Aim of the task - Your answer should be a single number: the count of lines that include the word "from".

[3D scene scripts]

[Begin]

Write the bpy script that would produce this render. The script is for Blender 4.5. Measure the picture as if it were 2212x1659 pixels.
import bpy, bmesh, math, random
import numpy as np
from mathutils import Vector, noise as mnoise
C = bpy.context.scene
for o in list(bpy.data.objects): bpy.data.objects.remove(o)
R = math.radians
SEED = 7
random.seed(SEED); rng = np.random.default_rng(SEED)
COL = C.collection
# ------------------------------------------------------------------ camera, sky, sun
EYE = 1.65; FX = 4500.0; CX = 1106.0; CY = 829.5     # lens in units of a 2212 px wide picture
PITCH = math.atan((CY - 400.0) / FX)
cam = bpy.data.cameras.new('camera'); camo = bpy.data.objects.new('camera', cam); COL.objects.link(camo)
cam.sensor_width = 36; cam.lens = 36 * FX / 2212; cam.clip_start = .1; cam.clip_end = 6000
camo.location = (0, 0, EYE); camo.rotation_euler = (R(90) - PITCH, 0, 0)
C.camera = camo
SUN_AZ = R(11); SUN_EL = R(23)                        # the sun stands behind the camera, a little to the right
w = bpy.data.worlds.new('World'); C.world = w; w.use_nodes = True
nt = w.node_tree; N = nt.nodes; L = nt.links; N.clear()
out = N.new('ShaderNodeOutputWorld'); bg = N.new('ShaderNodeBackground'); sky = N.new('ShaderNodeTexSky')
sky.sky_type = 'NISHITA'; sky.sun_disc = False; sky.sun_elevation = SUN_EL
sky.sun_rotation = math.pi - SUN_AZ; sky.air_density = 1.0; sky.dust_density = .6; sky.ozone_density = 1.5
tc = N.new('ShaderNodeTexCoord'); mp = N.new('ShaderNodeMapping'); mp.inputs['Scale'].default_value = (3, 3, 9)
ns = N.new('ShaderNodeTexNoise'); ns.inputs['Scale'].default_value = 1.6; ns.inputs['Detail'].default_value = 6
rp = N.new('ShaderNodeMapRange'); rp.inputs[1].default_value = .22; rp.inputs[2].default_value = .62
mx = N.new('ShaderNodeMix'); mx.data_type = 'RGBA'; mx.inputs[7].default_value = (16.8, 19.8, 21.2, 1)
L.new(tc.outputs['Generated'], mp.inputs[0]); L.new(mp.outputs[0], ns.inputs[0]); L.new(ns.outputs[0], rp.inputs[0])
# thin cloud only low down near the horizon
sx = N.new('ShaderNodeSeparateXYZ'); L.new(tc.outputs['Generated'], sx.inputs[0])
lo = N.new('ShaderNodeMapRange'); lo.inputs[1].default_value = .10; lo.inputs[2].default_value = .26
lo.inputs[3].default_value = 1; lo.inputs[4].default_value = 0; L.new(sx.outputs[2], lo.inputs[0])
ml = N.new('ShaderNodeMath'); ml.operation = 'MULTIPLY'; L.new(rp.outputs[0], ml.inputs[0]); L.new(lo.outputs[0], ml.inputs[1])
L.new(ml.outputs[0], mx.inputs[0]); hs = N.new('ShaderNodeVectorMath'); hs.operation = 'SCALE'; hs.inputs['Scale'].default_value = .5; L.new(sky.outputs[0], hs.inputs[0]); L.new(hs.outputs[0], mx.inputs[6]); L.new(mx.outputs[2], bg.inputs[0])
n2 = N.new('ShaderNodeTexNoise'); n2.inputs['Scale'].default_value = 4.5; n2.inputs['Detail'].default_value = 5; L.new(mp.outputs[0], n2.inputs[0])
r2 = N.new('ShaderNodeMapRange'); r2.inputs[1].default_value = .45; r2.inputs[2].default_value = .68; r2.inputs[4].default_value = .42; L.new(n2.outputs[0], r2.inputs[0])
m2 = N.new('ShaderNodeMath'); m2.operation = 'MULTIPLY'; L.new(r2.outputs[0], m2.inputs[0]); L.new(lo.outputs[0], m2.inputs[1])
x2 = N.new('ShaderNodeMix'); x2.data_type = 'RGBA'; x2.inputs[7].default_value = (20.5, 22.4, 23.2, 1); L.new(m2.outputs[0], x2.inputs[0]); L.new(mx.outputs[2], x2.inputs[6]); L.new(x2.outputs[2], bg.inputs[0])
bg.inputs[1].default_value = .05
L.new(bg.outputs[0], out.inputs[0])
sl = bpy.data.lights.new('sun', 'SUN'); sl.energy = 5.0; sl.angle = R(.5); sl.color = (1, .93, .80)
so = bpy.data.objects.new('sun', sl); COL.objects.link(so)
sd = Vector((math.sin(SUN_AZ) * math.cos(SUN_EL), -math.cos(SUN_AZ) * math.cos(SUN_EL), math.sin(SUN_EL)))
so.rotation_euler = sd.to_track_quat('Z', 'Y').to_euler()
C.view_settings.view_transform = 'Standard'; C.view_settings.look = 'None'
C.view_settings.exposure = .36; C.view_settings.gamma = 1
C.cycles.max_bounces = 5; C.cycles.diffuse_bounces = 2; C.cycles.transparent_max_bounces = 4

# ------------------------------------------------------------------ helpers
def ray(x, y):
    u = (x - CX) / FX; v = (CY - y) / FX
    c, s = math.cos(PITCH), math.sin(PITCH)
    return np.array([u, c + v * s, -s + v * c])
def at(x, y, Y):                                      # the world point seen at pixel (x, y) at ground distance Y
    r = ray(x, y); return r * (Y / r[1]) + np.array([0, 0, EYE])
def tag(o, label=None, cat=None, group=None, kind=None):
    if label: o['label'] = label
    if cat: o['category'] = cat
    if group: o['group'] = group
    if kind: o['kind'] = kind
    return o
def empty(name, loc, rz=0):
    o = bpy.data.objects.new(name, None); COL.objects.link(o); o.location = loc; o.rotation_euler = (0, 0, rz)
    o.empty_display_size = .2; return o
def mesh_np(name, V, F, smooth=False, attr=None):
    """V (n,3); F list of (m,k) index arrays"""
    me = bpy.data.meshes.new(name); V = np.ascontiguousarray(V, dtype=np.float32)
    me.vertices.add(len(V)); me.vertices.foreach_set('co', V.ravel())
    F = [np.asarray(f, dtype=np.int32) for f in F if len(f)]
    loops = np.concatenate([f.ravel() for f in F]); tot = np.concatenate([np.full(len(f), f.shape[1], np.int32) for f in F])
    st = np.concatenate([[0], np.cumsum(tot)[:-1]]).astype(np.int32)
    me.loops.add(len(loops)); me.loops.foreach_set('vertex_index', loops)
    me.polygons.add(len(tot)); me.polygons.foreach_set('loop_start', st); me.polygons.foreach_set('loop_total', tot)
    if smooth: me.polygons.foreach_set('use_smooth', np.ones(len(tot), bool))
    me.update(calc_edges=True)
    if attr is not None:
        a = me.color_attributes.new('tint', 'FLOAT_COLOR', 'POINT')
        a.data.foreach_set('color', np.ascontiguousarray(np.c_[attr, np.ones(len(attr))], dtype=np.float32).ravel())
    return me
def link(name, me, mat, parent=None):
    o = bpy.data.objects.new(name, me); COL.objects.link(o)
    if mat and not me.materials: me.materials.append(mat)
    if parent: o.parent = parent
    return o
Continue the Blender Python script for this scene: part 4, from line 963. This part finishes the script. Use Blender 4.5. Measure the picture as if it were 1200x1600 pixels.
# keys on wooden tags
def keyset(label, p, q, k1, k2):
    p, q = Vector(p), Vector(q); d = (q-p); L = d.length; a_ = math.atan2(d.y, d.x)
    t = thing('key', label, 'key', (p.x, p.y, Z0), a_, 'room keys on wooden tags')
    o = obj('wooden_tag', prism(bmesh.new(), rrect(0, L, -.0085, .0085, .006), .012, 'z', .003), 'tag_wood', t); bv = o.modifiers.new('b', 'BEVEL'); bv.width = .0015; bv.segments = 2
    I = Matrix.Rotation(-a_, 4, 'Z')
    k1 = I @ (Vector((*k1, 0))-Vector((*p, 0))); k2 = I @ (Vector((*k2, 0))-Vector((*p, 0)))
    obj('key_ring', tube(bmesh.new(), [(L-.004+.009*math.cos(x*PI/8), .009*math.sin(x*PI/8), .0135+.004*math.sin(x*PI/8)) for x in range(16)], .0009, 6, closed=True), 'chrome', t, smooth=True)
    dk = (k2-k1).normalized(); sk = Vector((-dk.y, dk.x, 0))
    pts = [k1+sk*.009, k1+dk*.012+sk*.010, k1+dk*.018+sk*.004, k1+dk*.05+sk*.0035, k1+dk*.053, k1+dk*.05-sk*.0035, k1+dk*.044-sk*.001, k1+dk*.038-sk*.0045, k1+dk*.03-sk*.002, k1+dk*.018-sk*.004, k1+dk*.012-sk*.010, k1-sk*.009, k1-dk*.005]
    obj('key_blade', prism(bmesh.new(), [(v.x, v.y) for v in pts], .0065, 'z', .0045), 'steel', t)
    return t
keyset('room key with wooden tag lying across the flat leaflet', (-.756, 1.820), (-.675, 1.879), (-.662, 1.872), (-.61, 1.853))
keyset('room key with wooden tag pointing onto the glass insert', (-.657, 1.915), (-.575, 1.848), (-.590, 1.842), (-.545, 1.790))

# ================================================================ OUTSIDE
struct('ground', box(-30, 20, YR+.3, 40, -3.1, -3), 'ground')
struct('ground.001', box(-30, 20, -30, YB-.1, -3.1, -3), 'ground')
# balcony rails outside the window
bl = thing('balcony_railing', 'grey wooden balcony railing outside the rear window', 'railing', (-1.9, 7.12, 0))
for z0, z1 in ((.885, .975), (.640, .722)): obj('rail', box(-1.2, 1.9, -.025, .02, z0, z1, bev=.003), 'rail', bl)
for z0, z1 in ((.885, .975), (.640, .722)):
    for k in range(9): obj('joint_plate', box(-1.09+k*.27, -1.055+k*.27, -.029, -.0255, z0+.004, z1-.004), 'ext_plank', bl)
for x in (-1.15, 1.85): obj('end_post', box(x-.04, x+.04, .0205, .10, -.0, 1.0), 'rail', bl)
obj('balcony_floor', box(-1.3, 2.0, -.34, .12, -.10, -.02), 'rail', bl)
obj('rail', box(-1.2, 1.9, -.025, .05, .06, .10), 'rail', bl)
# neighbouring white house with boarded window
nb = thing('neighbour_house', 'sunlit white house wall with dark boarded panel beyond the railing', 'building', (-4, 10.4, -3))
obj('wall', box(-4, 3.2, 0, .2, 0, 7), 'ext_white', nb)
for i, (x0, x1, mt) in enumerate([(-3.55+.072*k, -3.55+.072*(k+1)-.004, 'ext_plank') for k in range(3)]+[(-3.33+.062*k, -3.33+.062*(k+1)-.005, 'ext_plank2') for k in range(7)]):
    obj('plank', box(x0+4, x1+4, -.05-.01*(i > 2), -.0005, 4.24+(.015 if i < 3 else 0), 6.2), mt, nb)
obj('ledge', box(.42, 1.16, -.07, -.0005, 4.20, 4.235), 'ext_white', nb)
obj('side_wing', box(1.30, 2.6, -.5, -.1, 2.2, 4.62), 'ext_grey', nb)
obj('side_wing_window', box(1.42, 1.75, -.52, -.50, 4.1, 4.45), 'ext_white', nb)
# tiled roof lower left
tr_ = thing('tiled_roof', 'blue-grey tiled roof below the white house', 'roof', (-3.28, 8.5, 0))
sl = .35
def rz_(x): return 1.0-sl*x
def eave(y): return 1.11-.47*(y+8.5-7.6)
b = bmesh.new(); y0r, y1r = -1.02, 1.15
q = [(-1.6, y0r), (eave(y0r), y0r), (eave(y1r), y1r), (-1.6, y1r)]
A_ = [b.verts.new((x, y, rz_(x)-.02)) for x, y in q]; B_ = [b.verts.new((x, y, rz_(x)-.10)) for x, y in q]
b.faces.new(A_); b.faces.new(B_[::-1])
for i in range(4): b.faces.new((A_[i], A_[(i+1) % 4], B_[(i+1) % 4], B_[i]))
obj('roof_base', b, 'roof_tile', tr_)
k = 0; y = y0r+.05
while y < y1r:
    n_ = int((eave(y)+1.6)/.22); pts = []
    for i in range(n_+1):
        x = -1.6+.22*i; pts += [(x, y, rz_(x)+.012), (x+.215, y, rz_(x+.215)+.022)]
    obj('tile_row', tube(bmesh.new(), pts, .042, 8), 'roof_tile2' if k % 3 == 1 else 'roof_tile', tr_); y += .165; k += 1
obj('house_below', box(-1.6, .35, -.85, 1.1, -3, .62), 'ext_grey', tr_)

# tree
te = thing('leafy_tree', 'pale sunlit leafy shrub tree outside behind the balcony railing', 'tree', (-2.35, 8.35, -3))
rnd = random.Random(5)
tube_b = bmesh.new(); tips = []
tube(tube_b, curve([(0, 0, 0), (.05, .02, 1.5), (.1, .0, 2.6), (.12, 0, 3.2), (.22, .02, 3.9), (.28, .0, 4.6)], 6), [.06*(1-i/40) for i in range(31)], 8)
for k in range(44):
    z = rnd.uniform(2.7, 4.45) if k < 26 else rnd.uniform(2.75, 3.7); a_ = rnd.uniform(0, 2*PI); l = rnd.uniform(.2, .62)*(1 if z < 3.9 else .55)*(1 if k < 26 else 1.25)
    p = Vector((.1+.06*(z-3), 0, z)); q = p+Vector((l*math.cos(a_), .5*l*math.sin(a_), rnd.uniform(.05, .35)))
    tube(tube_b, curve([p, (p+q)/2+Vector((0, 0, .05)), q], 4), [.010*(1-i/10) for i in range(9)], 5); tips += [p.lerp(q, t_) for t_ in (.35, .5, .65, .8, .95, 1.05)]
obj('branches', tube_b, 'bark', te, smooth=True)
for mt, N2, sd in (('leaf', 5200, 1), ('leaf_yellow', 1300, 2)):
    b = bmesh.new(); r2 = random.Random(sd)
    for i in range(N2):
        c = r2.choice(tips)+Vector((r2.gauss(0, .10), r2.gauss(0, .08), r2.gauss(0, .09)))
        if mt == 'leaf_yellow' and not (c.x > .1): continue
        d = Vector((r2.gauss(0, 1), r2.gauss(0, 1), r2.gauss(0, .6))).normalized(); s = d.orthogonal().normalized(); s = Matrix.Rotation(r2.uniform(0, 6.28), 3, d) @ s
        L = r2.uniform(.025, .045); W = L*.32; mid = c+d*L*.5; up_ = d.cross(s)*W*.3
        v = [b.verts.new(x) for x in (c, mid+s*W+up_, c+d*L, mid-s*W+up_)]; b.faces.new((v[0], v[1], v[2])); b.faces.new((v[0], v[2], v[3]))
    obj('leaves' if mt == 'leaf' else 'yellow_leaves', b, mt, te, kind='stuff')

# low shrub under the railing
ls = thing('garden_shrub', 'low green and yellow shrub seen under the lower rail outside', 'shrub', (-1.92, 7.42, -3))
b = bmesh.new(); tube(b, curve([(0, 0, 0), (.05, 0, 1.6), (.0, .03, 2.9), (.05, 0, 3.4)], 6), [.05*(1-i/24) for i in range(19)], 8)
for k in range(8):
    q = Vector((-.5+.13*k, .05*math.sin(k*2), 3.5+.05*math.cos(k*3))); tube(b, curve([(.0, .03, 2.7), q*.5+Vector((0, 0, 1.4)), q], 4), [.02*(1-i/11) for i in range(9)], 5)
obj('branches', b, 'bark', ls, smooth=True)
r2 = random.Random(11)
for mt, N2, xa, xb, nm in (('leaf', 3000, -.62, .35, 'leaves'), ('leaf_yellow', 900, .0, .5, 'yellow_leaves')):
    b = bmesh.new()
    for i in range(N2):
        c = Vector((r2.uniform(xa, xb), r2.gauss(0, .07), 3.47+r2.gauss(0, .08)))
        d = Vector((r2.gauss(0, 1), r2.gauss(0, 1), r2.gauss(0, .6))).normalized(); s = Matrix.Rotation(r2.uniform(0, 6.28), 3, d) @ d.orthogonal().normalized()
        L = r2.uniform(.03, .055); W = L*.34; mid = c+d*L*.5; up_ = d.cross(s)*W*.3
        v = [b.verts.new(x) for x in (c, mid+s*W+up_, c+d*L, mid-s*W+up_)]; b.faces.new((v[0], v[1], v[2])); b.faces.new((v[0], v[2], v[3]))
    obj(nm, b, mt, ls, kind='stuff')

[End]

Exercise response - 2